AUSTIN, Texas (AP) — The worst of a rural Texas wildfire that has destroyed nearly 50 structures is likely over as firefighters make big strides containing more than 7 miles of scorched and bone-dry forestland, authorities said Friday.

Some residents remain unable to return to their homes on barricaded roads in Bastrop County. But officials said the fire that began Tuesday and grew big enough to waft smoke into downtown Austin, some 40 miles away from the fire, now appears to be getting under control.

“Barring some totally unforeseen circumstance, we’re on the downhill side of this fire,” Bastrop County Judge Paul Pape said.

No deaths or serious injuries have been reported. Firefighters expect to have favorable weather this weekend as the Hidden Pines Fire is now 40 percent contained, up from 15 percent a day earlier.

About 200 firefighters from across Texas have battled the blaze during daylight, and on Friday, a DC-10 jet tanker flown in from Tennessee dropped nearly 12,000 gallons of retardant on the smoldering area.

The fire has been fueled partly by hot, dry weather, but a cool front moved into Central Texas on Friday.

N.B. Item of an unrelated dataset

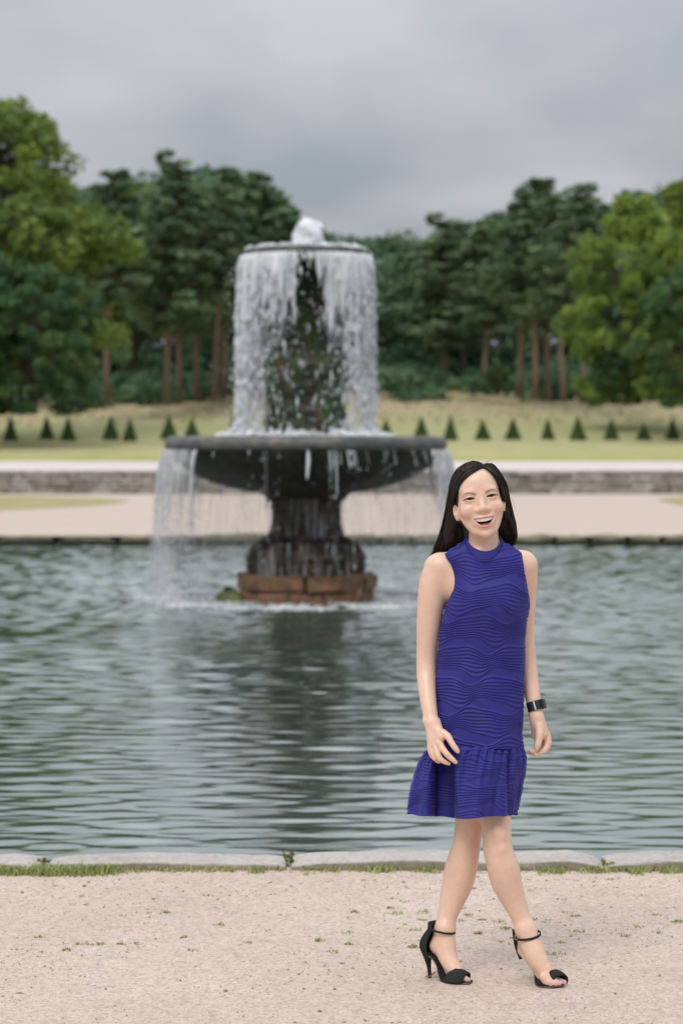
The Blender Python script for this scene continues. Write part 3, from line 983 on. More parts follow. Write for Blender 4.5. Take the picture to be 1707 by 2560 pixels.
# ================================================================== TREES
def leaf_mat(name, c_lo, c_hi, rough=0.6):
    m, nd, ln, b = new_mat(name)
    b.inputs['Roughness'].default_value = rough
    b.inputs['Specular IOR Level'].default_value = 0.25
    at = nd.new('ShaderNodeAttribute'); at.attribute_name = 'tint'
    oi = nd.new('ShaderNodeObjectInfo')
    ad = nd.new('ShaderNodeMath'); ad.operation = 'MULTIPLY_ADD'; ad.inputs[1].default_value = 0.25; ad.inputs[2].default_value = -0.12
    ln.new(oi.outputs['Random'], ad.inputs[0])
    sm = nd.new('ShaderNodeMath'); sm.operation = 'ADD'
    ln.new(at.outputs['Fac'], sm.inputs[0]); ln.new(ad.outputs[0], sm.inputs[1])
    c = ramp(nd, ln, sm.outputs[0], [(0.0, c_lo), (1.0, c_hi)])
    ln.new(c.outputs[0], b.inputs['Base Color'])
    tr = nd.new('ShaderNodeBsdfTranslucent'); ln.new(c.outputs[0], tr.inputs['Color'])
    ms = nd.new('ShaderNodeMixShader'); ms.inputs[0].default_value = 0.30
    ln.new(b.outputs[0], ms.inputs[1]); ln.new(tr.outputs[0], ms.inputs[2])
    ln.new(ms.outputs[0], nd['Material Output'].inputs['Surface'])
    return m


M_pine = leaf_mat('pine_needles', (0.090, 0.160, 0.092), (0.260, 0.355, 0.185))
M_decid = leaf_mat('broad_leaves', (0.065, 0.130, 0.042), (0.275, 0.365, 0.076))
M_decid2 = leaf_mat('dark_leaves', (0.054, 0.130, 0.062), (0.160, 0.255, 0.092))
M_lime = leaf_mat('lime_leaves', (0.095, 0.175, 0.044), (0.370, 0.480, 0.100))
M_forest = leaf_mat('far_leaves', (0.062, 0.135, 0.078), (0.165, 0.265, 0.135))
M_yew = leaf_mat('clipped_leaves', (0.058, 0.120, 0.044), (0.140, 0.205, 0.062))

m, nd, ln, b = new_mat('pine_bark'); M_bark = m
b.inputs['Roughness'].default_value = 0.9
t = nd.new('ShaderNodeTexCoord'); sp = nd.new('ShaderNodeSeparateXYZ'); ln.new(t.outputs['Object'], sp.inputs[0])
nz = noise(nd, ln, 2.5, 5, 0.7, stretch=(2, 2, 0.5))
hm = nd.new('ShaderNodeMath'); hm.operation = 'MULTIPLY_ADD'; hm.inputs[1].default_value = 0.6
ln.new(sp.outputs['Z'], hm.inputs[0]); 
n2 = nd.new('ShaderNodeMath'); n2.operation = 'MULTIPLY'; n2.inputs[1].default_value = 0.3; ln.new(nz.outputs['Fac'], n2.inputs[0]); ln.new(n2.outputs[0], hm.inputs[2])
c = ramp(nd, ln, hm.outputs[0], [(0.10, (0.19, 0.14, 0.11)), (0.35, (0.27, 0.17, 0.125)), (0.6, (0.32, 0.165, 0.105))])
c1 = ramp(nd, ln, nz.outputs['Fac'], [(0.35, (0.6, 0.6, 0.6)), (0.65, (1.2, 1.2, 1.2))])
ln.new(mix(nd, ln, 1.0, c.outputs[0], c1.outputs[0], 'MULTIPLY'), b.inputs['Base Color'])
M_dbark = simple_mat('leafy_tree_bark', (0.075, 0.06, 0.045), 0.9, 0.3, 4)


def leaves(cent, nrm_bias, size, rn, tint, aspect=1.0):
    """Randomly turned leaf-sprig quads."""
    n = len(cent)
    a = rn.normal(0, 1, (n, 3)); a /= np.linalg.norm(a, axis=1)[:, None]
    q = rn.normal(0, 1, (n, 3)) + np.asarray(nrm_bias)
    bvec = np.cross(a, q); bvec /= np.linalg.norm(bvec, axis=1)[:, None] + 1e-9
    s = size * rn.uniform(0.6, 1.4, n)[:, None]
    u, w = a * s * 0.5, bvec * s * 0.5 * aspect
    v = np.stack([cent - u - w * 0.6, cent + u * 0.2 - w, cent + u, cent - u * 0.1 + w], 1).reshape(-1, 3)
    f = np.arange(n * 4).reshape(n, 4)
    return v, f, np.repeat(tint, 4)


def ball(n, rn, shell=0.35):
    d = rn.normal(0, 1, (n, 3)); d /= np.linalg.norm(d, axis=1)[:, None]
    return d * (shell + (1 - shell) * rn.uniform(0, 1, n)[:, None] ** 0.6)


def crown_from_clumps(name, clumps, rn, mat, size, per):
    C, T = [], []
    for (c, rad, tint) in clumps:
        n = int(per * rn.uniform(0.8, 1.2))
        C.append(ball(n, rn) * np.asarray(rad) + np.asarray(c))
        T.append(np.clip(tint + rn.normal(0, 0.10, n), 0, 1))
    C = np.concatenate(C); T = np.concatenate(T)
    v, f, t = leaves(C, (0, 0, 1.6), size, rn, T)
    return make_mesh(name, v, f, mat, False, t)


# every tree is modelled 1 unit tall; its Empty scales it to size
def make_pine(seed, crown_from=0.42, spread=0.13, mat=None):
    rn = np.random.default_rng(seed)
    lean = rn.normal(0, 0.012, 2)
    zz = np.linspace(0, 0.97, 9)
    path = np.stack([lean[0] * zz ** 2 * 6 * 0.3 + 0.006 * np.sin(zz * 7 + seed), lean[1] * zz ** 2, zz], -1)
    tr = MB(); tr.tube(path, np.interp(zz, [0, 0.05, 0.5, 1], [0.0135, 0.0115, 0.0085, 0.002]), 8)
    clumps = []
    z = crown_from
    while z < 0.99:
        h = (z - crown_from) / (1 - crown_from)
        reach = spread * (0.55 + 0.6 * math.sin(math.pi * min(1, h * 0.75 + 0.22))) * (1.0 - 0.55 * h ** 2.2)
        for k in range(int(rn.integers(8, 14)) if h < 0.85 else 5):
            a = rn.uniform(0, 2 * np.pi); rr = reach * (rn.uniform(0.12, 1.0) if rn.uniform() > 0.12 else rn.uniform(1.0, 1.35))
            px, py = np.interp(z, path[:, 2], path[:, 0]), np.interp(z, path[:, 2], path[:, 1])
            c = (px + rr * math.cos(a), py + rr * math.sin(a), z + rn.normal(0, 0.020))
            w = rn.uniform(0.022, 0.060) * (1 - 0.35 * h)
            clumps.append((c, (w, w, w * rn.uniform(0.36, 0.62)), rn.uniform(0.1, 0.9)))
            if rn.uniform() < 0.7:
                tr.tube([(px, py, z - 0.03), ((px + c[0]) / 2, (py + c[1]) / 2, z - 0.012), c], [0.0042, 0.003, 0.0012], 4, False)
        z += rn.uniform(0.024, 0.042)
    crown = crown_from_clumps('crown', clumps, rn, mat or M_pine, 0.018, 75)
    trunk = make_mesh('trunk', np.concatenate(tr.v), tr.f, M_bark)
    return trunk, crown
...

The fire is chewing much of the same area that was devastated in 2011 by a far more massive wildfire that wiped out 1,600 homes and killed two people. But this time, winds have paled to the 50 mph gusts that overwhelmed firefighters four years ago.

Pape said a preliminary investigation found that an accident during a “farming operation” may have caused the fire. He told the Austin American-Statesman that a rancher was pulling a shredder through grass when an overheated bearing ignited grass clippings. A line of fire was created before the rancher discovered what had happened.

About 400 homes have been evacuated since the fire began. Most of the structures destroyed are believed to be houses.

About 200 residents have checked into local shelters, though authorities say few have stayed overnight as most slept in motels or the homes of friends.